Since the OES sensor is fixed on top chamber wall and whole spectra are changed, the indicator can detect this event. Also, in chamber leakage test, when we added extra 2 sccm nitrogen into the process chamber, the indicator can display the variance substantially. This is just like a simulation of a chamber leakage event from the atmosphere. At the same time, it causes the extra nitrogen to generate the specific spectra in the OES sensor. Finally, in the experiments of ESC temperature shift, the failed case can be detected by the indicator because the higher ESC temperature will increase the speed of plasma reaction when the temperature of silicon wafer is raised. The detection capability of this proposed method is summarized in

Table 2. Summary table for detection capability of events.
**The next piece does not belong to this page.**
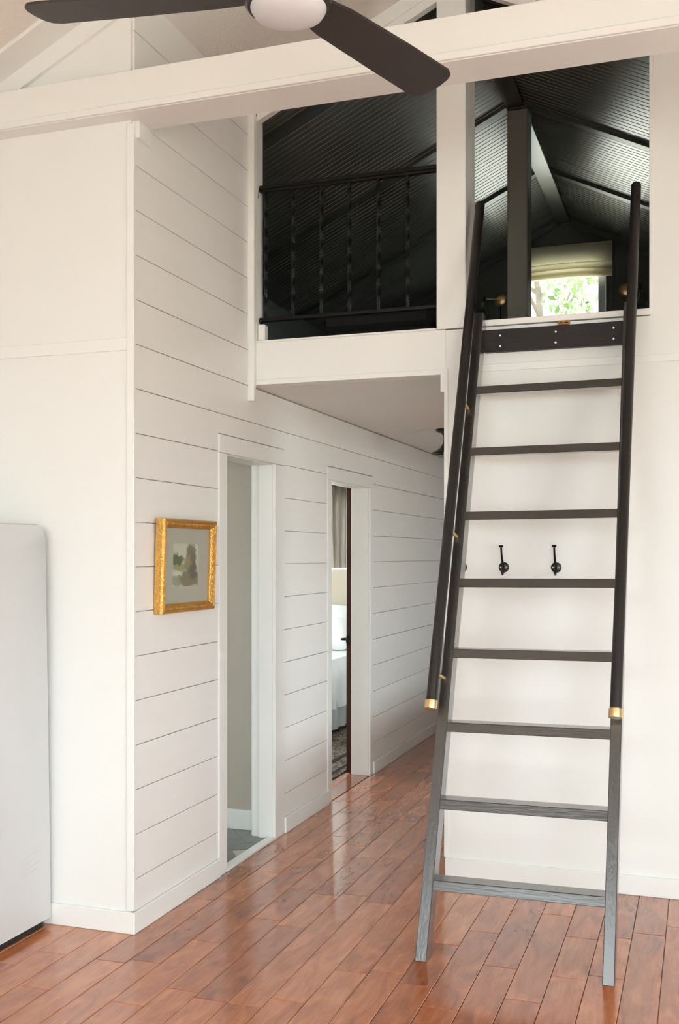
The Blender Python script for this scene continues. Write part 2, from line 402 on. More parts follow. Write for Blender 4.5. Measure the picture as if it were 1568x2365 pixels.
# beadboard panels, one per four-foot bay and slope
XK0, XK1 = -3.03, 0.85
bays = [(5.02, 5.30), (5.30, 6.55), (6.55, 7.75), (7.75, YLB)]
for (ya, yb) in bays:
    for s, xk in ((-1, XK0), (1, XK1)):
        m_ = MB(); n = max(2, round((yb - ya) / .0508)); dy = (yb - ya) / n
        prof = []
        for i in range(n):
            y = ya + i * dy
            prof += [(y, .010), (y + .005, .0), (y + dy - .005, .0), (y + dy, .010)]
        bm = m_.bm; rows = []
        for (y, d) in prof:
            rows.append((bm.verts.new((XR, y, ZR + d)), bm.verts.new((xk, y, zc(xk) + d))))
        for a, b in zip(rows, rows[1:]):
            if abs(a[0].co.y - b[0].co.y) < 1e-6: continue
            bm.faces.new([a[0], b[0], b[1], a[1]])
        m_.build('beadboard_panel', 'bead', loft_ceil)
        yt = yb
        if yb < YLB - .1:
            w = .036; t = .022
            MB().quadbox([(XR, yt - w, ZR - t), (xk, yt - w, zc(xk) - t), (xk, yt + w, zc(xk) - t), (XR, yt + w, ZR - t),
                          (XR, yt - w, ZR + .004), (xk, yt - w, zc(xk) + .004), (xk, yt + w, zc(xk) + .004), (XR, yt + w, ZR + .004)]).build('batten', 'loft', loft_ceil)
        else:
            MB().quadbox([(XR, yb - .03, ZR - .05), (xk, yb - .03, zc(xk) - .05), (xk, yb, zc(xk) - .05), (XR, yb, ZR - .05),
                          (XR, yb - .03, ZR + .004), (xk, yb - .03, zc(xk) + .004), (xk, yb, zc(xk) + .004), (XR, yb, ZR + .004)]).build('batten', 'loft', loft_ceil)
MB().box(XR - .055, XR + .055, 5.06, YLB - .03, ZR - .055, ZR + .02).build('ridge_board', 'bead', loft_ceil)

# ---- ceiling over hall and rooms, loft floor
hc = MB().box(XE0, XE1, 5.0, YE, 2.39, 2.41).box(XE0, -2.30, 3.87, 5.0, 2.39, 2.41)
hc.build('ceiling_hall', 'wall', label='flat white ceiling of the hall under the loft', **S)
MB().box(XE0, XE1, 5.0, YE + .1, 2.41, 2.585).box(XE0, -2.30, 3.87, 5.0, 2.41, 2.585).build('floor_loft', 'loft', label='dark loft floor platform', **S)

# ---- left wall (with low ledge trim and corner)
wl = MB().prism([(XE0, 0), (XW - .012, 0), (XW - .012, zc(XW) + .02), (XE0, zc(XE0) + .02)], 'y', YL, 3.87)
wl.build('wall_left', 'wall', label='plain white wall beside the white refrigerator', **S)
MB().box(XE0, XW - .026, YL - .006, YL, 2.356, 2.408, .002).build('trim_3', 'trim', label='narrow horizontal trim board across the left wall', **S)
MB().box(XW - .026, XW + .006, YL - .007, YL + .012, .092, 3.27, .002).build('trim_4', 'trim', label='white corner board where the left wall meets the hall', **S)
MB().box(XE0, XW + .003, YL - .014, YL, 0, .088, .003).build('baseboard_left', 'trim', label='white baseboard along the left wall', **S)

# ---- hall wall with shiplap
D1 = (4.60, 5.355, 2.05); D2 = (6.12, 6.985, 2.03)   # rough openings
wh = MB()
XB = -2.30
wh.box(XB, XW - .012, 3.87, D1[0], 0, 2.39).box(XB, XW - .012, D1[0], D1[1], D1[2], 2.39).box(XB, XW - .012, D1[1], D2[0], 0, 2.39)
wh.box(XB, XW - .012, D2[0], D2[1], D2[2], 2.39).box(XB, XW - .012, D2[1], YE, 0, 2.39)
wh.box(XB, XW - .012, 3.87, 5.0, 2.39, zc(XB) + .04)
wall_hall = wh.build('wall_hall', 'core', label='white horizontal shiplap wall running down the hall', **S)
MB().box(XB - .006, XB, 3.87, D1[0], 0, 2.39).box(XB - .006, XB, D1[0], D1[1], D1[2], 2.39).box(XB - .006, XB, D1[1], D2[0], 0, 2.39)\
    .box(XB - .006, XB, D2[0], D2[1], D2[2], 2.39).box(XB - .006, XB, D2[1], YE, 0, 2.39).build('plaster_skin', 'wall', wall_hall)
J0, JS, SG = .213, .181, .0028
C1 = (4.544, 5.372); C2 = (6.085, 7.025)   # casing extents
for k in range(-1, 21):
    z0, z1 = J0 + JS * k, J0 + JS * (k + 1)
    z0 = max(z0, .084); z1 = min(z1, zc(XW) + .03)
    if z1 - z0 < .02: continue
    segs = []
    if z0 > 2.40: segs = [(YL + .012, YF)]
    elif z1 > 2.40: segs = [(YL + .012, YF)]
    else:
        a = YL + .012
        cuts = []
        if z0 < 2.10: cuts = [C1, C2]
        for c0, c1 in cuts: segs.append((a, c0)); a = c1
        segs.append((a, YE))
    for (ya, yb) in segs:
        zt = z1
        MB().box(XW - .012, XW, ya, yb, z0 + SG / 2, zt - SG / 2, .0015).build('shiplap_board', 'shiplap', wall_hall)
    if z1 > 2.40 and z0 < 2.385:
        MB().box(XW - .012, XW, YF, YE, z0 + SG / 2, 2.378, .0015).build('shiplap_board', 'shiplap', wall_hall)
    # boards that pass over the door heads
    if z0 < 2.10 < z1:
        for (c0, c1), zt in ((C1, 2.106), (C2, 2.075)):
            if z1 - zt > .02: MB().box(XW - .012, XW, c0, c1, zt + .003, z1 - SG / 2, .001).build('shiplap_board', 'shiplap', wall_hall)
for a, b in ((YL, C1[0]), (C1[1], C2[0]), (C2[1], YE)):
    MB().box(XW, XW + .014, a - (.014 if a == YL else 0), b, 0, .088, .003).build('baseboard_hall', 'trim', label='white baseboard under the shiplap hall wall', **S)
# small block under the ceiling beam
MB().box(XW, XW + .022, YL + .012, 3.865, 3.215, 3.285, .002).build('trim_5', 'trim', label='short white block under the beam on the shiplap wall', **S)

# ---- door casings
t = thing('trim_6', (XW, 5.0, 0), 'white casing of the bathroom doorway beside the gilt picture', 'casing'); t['kind'] = 'structure'
def tb(*a, bevel=.002, name='casing', mat='trim', par=None):
    par = par or t; L = par.location
    return MB().box(a[0] - L.x, a[1] - L.x, a[2] - L.y, a[3] - L.y, a[4] - L.z, a[5] - L.z, bevel).build(name, mat, par)
tb(XW - .012, XW + .006, C1[0], 4.63, 0, 2.016); tb(XW - .012, XW + .006, 5.236, C1[1], 0, 2.016)
tb(XW - .012, XW + .006, C1[0], C1[1], 2.018, 2.104, name='head_casing')
tb(XB - .01, XW - .0125, 4.60, 4.63, 0, 2.03, name='jamb'); tb(XB + .038, XW - .0125, 5.236, 5.352, 0, 2.03, name='jamb'); tb(XB - .01, XB + .037, 5.262, 5.352, 0, 2.03, name='door_stop')
tb(XB - .01, XW - .0125, 4.63, 5.235, 2.012, 2.045, name='head_jamb')
tb(XB - .022, XB - .0105, 5.275, 5.352, 0, 2.08, name='inner_casing')
tb(XW - .040, XW + .008, 4.632, 5.233, 0, .014, name='threshold')
t2 = thing('trim_7', (XW, 6.6, 0), 'white casing of the bedroom doorway further down the hall', 'casing'); t2['kind'] = 'structure'
tb(XW - .012, XW + .005, C2[0], 6.152, 0, 1.992, par=t2); tb(XW - .012, XW + .005, 6.955, C2[1], 0, 1.992, par=t2)
tb(XW - .012, XW + .005, C2[0], C2[1], 1.994, 2.07, name='head_casing', par=t2)
tb(XB - .006, XW - .0125, 6.12, 6.152, 0, 2.0, name='jamb', par=t2); tb(XB - .006, XW - .0125, 6.955, 6.984, 0, 2.0, name='jamb', par=t2)
tb(XB - .006, XW - .0125, 6.152, 6.955, 1.99, 2.02, name='head_jamb', par=t2)

# ---- right front wall, hall right wall, exterior walls
wf = MB().box(XC, XE1, YF, 5.03, 0, 2.60)
wf.prism([(-.217, 2.60), (XE1, 2.60), (XE1, zc(XE1) + .02), (-.217, zc(-.217) + .02)], 'y', YF, 5.03)
wf.build('wall_front', 'wall', label='plain white wall behind the ladder', **S)
MB().box(-1.02, XE1, YF - .007, YF, 2.391, 2.426, .002).build('trim_8', 'trim', label='narrow horizontal trim on the wall behind the ladder', **S)
MB().box(XC, XE1, YF - .014, YF, 0, .088, .003).build('baseboard_front', 'trim', label='white baseboard under the wall behind the ladder', **S)
MB().box(XC - .006, XC + .014, YF - .007, YF + .014, .09, 2.388, .002).build('trim_9', 'trim', label='white corner board at the right side of the hall entrance', **S)
MB().box(XC, -1.04, 5.03, 5.4, 0, 2.39).box(XC, -1.04, 5.4, 8.8, 2.2, 2.39).box(XC, -1.04, 5.4, 8.8, 0, .6).box(XC, -1.04, 8.8, YE, 0, 2.39).build('wall_hall_right', 'wall', label='white wall on the right side of the hall', **S)  # opening added to pass side-room light; its sill keeps the hall floor shaded
we = MB().box(XE0, -4.35, YE, YE + .12, 0, 2.41).box(-3.15, XE1, YE, YE + .12, 0, 2.41).box(-4.35, -3.15, YE, YE + .12, 0, 1.05).box(-4.35, -3.15, YE, YE + .12, 2.15, 2.41)
we.build('wall_end', 'wall', label='white end wall of bedroom and hall', **S)
MB().box(XE0, XB - .006, 5.375, 5.49, 0, 2.39).build('wall_bathroom', 'bath', label='grey painted bathroom wall seen through the first doorway', **S)
MB().box(-3.4, XB - .022, 5.363, 5.375, 0, .11, .002).build('baseboard_bathroom', 'trim', label='pale baseboard inside the bathroom', **S)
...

Design of experiment (DOE) Exp. description		Event detection ability		Event detection sensitivity
		Yes	No	High	Normal	Low
Experiment 1	Cl2 sensitivity test	◎			◎
Experiment 2	HBr sensitivity test		◎	NA	NA	NA
Experiment 3	CF4 sensitivity test	◎				◎
Experiment 4	Cl2 and HBr sensitivity test	◎		◎
Experiment 5	Cl2 and CF4 sensitivity test	◎		◎
Experiment 6	TCP power sensitivity test	◎		◎
Experiment 7	Bias power sensitivity test	◎		◎
Experiment 8	Pressure sensitivity test	◎		◎
Experiment 9	Gas Mode sensitivity test I	◎		◎
Experiment 10	Gas Mode sensitivity test II	◎		◎
Experiment 11	Add N2 2 sccm	◎		◎
Experiment 12	ESC + 3 degree	◎		◎

.

5. Conclusions

To accomplish real-time and in-situ fault process detection, this study employed a plasma condition matrix, comparing with the healthy plasma model by using the time series of OES full spectrum intensity data. An indicator, which is called sigma model matching rate, was employed to show the differences between the normal and abnormal plasma conditions. Twelve experiments have been conducted for detecting the capability of the events and the experimental results showed that the proposed sigma model matching rate method can successfully detect most of abnormal plasma conditions in real-time and prevent low yield and scrap of mass wafers.